If you use (unique) name like ChannelA and ChannelB then which way do you suggest software should determine if these is one IC having two parts od two separate ICs?

If you want an “independent” source, please read IEEE 315 which captures the preferred prefix for component types. Obviously you are free to use whatever prefix you like but standards exist for a reason

While Kicad (and other eCAD) tools use internal UUID to ensure consistency in what is place and what isn’t, there is not enough room on silkscreen, assembly drawings etc for such a long reference

You are trying to mix a human label to a tool reference such that a specific resistor might be a pull up but the tool doesn’t know this and thus needs means to suffix for more possible parts to ensure a unique silk/label/UI DRC feedback.
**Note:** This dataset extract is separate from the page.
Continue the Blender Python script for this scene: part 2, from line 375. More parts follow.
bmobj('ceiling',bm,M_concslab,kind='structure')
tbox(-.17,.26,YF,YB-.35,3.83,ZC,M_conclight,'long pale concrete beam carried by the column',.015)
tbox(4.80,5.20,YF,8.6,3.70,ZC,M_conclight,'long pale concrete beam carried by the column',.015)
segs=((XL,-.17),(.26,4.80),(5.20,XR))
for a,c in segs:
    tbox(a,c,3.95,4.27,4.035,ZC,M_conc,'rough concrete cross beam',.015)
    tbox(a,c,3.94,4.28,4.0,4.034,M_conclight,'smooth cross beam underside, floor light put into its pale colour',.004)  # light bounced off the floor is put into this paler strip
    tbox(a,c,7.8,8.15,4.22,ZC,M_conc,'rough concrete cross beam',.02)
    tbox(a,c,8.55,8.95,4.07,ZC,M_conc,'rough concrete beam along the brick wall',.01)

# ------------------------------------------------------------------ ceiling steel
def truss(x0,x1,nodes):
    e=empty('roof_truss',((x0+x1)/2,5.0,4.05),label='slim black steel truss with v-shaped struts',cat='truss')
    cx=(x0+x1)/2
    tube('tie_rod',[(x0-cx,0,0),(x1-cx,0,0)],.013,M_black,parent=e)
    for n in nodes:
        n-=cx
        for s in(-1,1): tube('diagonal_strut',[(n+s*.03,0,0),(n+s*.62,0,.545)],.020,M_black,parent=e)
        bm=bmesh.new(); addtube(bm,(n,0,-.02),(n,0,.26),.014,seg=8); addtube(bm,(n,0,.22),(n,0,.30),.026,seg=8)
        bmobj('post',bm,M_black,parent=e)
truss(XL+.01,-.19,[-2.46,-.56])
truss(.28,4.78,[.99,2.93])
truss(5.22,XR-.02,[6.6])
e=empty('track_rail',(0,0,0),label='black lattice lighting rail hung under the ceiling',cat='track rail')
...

What will you do on a card that has say 100pullups ?
Would you want each one to be individually named pullup_for_safety, pullup_for_weakoutput, pullup_for_powerup or accept it is a resistor and thus a R# notation is the most practical

Every single part has a unique usage on everyone circuits and thus notes would be a better way to manage this

And finally, your unique workflow isn’t something the vast majority would want to consider and we would want the tool to manage providing a unique label because a computer is better at this then a human is (as we forget) and also you can do back annotate based upon relative position on the PCB such R1 might be top left and R1000 would then be bottom-right, something that is invaluable for thos of us that have had to debug cards

Interesting question, Piotr.

The “end char” is not necessarily a…z but can also be a digit, and there can be various separators (.-_), see Schematic Setup → General → Formatting → Symbol unit notation.

So you can set your notation to -1, then you get U1-1 U1-2 U1-3…

You can name a single unit symbol U1-1

This is a valid schematic in KiCad

it’s not about the prefix but the question whether a reference designator may end in a non-digit, as R17A, R17B.

you mix up my workflow (which I didn’t describe) with that of the OP. As I wrote before, the OP used a somewhat unusual naming, but the example “R17A, R17B” is even mentioned in the Wikipedia article cited by eelik.

Just so people are clear who don’t already know, the answer in KiCad at present is: Yes, if the “A” and “B” refer to different units of the same symbol, and if the symbol unit annotation mode is set to use letters as you mention above.

People in general (outside of KiCad) don’t always use a suffix to refer to different units of one symbol. Sometimes they mean different instances of a component in a repeated multichannel layout, for example. This meaning is not supported in KiCad today.